In her latest audit, she accused public bodies of having used flawed data to dismiss claims about Asian grooming gangs as “sensationalised, biased or untrue”.
“Instead of examination, we have seen obfuscation,” she wrote. “In a vacuum, incomplete and unreliable data is used to suit the ends of those presenting it. The system claims there is an overwhelming problem with white perpetrators when that can’t be proved.”
Lady Casey also referred to “examples of organisations avoiding the topic altogether for fear of appearing racist or raising community tension”.
“Flawed data is used repeatedly to dismiss claims about ‘Asian grooming gangs’ as sensationalised, biased or untrue,” she said. “This does a disservice to victims, and indeed all law-abiding people in Asian communities.”
Lady Casey found that information on the ethnicity of abusers was not recorded in two thirds of cases.

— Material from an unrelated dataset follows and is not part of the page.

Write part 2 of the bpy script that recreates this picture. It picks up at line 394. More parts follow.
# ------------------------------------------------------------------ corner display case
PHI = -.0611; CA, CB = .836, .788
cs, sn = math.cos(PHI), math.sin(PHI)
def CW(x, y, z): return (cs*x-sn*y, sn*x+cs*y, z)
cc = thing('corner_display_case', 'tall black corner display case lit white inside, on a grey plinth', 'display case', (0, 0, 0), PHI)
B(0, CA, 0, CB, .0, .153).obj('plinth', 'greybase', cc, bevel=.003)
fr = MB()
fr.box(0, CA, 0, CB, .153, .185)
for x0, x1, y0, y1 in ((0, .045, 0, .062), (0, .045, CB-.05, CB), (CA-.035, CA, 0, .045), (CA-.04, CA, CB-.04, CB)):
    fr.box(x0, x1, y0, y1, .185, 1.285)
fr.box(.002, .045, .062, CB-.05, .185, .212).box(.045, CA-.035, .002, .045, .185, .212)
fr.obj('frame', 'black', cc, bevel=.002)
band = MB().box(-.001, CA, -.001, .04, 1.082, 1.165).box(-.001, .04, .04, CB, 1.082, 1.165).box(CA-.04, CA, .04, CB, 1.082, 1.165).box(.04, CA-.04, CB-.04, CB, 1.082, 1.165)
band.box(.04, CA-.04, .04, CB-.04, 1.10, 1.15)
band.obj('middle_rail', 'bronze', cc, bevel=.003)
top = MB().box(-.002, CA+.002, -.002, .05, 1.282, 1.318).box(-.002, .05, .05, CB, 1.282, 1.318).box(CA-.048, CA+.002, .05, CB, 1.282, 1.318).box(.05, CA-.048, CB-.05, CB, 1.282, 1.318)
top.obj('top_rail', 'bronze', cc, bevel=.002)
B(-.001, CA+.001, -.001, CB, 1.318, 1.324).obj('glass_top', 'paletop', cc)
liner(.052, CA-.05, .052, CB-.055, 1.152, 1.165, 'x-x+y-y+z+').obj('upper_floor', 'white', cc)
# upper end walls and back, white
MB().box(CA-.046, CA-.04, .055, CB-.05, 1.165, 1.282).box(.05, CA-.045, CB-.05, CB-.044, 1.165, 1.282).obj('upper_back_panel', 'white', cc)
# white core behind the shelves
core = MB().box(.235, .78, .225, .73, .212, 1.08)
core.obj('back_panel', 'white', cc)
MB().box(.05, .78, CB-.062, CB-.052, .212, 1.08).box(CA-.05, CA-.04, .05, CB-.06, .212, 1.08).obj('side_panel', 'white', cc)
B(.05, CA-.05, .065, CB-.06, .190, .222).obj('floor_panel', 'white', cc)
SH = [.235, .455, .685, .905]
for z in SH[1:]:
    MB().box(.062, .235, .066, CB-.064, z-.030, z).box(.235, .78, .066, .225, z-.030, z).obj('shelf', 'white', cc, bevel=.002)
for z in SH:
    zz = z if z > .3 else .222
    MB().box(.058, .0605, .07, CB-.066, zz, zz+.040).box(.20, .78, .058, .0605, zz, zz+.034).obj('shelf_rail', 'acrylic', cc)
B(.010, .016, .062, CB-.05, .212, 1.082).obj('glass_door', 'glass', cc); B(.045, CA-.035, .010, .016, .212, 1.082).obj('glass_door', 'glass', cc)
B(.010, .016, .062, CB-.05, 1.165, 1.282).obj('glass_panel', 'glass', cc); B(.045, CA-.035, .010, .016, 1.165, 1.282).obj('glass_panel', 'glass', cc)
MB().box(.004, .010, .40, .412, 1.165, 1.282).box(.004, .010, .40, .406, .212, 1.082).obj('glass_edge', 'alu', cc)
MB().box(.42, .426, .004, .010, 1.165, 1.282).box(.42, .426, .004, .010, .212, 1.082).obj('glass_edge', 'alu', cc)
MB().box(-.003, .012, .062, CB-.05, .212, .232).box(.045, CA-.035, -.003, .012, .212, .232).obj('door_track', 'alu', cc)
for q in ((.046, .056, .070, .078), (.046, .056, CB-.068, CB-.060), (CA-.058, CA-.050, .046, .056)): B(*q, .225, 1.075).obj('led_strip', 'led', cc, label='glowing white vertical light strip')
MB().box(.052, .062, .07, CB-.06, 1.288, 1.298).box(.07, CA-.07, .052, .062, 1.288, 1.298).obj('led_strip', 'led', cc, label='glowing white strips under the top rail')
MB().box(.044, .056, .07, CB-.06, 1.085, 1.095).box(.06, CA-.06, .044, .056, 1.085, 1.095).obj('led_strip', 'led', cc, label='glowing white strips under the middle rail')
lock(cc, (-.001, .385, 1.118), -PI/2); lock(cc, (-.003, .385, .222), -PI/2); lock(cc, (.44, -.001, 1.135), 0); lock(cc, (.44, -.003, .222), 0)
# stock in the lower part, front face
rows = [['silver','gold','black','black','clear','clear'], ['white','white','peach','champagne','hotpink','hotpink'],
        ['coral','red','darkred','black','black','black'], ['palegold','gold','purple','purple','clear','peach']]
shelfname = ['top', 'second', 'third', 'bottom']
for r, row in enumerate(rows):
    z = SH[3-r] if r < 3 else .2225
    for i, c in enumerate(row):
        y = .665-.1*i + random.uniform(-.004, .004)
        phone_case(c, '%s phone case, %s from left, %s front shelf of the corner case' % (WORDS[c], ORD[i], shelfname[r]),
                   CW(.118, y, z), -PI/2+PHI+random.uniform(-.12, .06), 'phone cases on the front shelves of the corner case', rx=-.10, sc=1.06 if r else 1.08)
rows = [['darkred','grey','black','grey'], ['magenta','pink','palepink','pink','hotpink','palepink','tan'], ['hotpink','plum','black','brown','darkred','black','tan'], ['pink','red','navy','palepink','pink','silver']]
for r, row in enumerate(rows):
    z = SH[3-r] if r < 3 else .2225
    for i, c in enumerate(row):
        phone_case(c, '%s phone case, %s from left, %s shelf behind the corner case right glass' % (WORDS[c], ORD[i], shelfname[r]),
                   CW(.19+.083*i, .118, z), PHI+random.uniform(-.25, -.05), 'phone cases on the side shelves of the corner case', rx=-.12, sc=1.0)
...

But her report contained local data from three forces, which showed “clear evidence of over-representation among suspects of Asian and Pakistani heritage men”.
Ms Cooper told the Commons that 800 cold cases would be investigated, a number she expected to rise to 1,000. She said: “Perpetrators of these vile crimes should be behind bars and paying the price of what they have done.”
The Home Secretary said the report found a “deep-rooted failure to treat children as children”, adding: “A continued failure to protect teenage girls from rape, from exploitation and serious violence, and from the scars that last a lifetime.
“[Lady Casey] finds … too much reliance on flawed data, too much denial, too little justice, too many criminals getting off, too many victims being let down.”
Ms Cooper said the report found children as young as 10 and those with learning difficulties were singled out for grooming.
“Perpetrators [were] walking free because no one joined up the dots or because the law protected them instead of the victims that they had exploited,” she added. “Blindness, ignorance, prejudice, defensiveness and even good but misdirected intentions all played a part in this collective failure.”
The Home Secretary pledged to ensure that “those who engaged in cover-ups” should be prosecuted. She also delivered an apology to the victims.
“To the victims and survivors of child exploitation and grooming gangs, on behalf of this and past governments and the many public authorities who have left you down, I want to reiterate an unequivocal apology for the unimaginable pain that you have suffered and the failure of our country’s institutions for decades to prevent that harm and keep you safe,” she said.
Kemi Badenoch, the Tory leader, said: “The Prime Minister’s handling of this scandal is an extraordinary failure of leadership. After months of pressure, the Prime Minister has finally accepted our calls for a full statutory national inquiry into the grooming gangs.”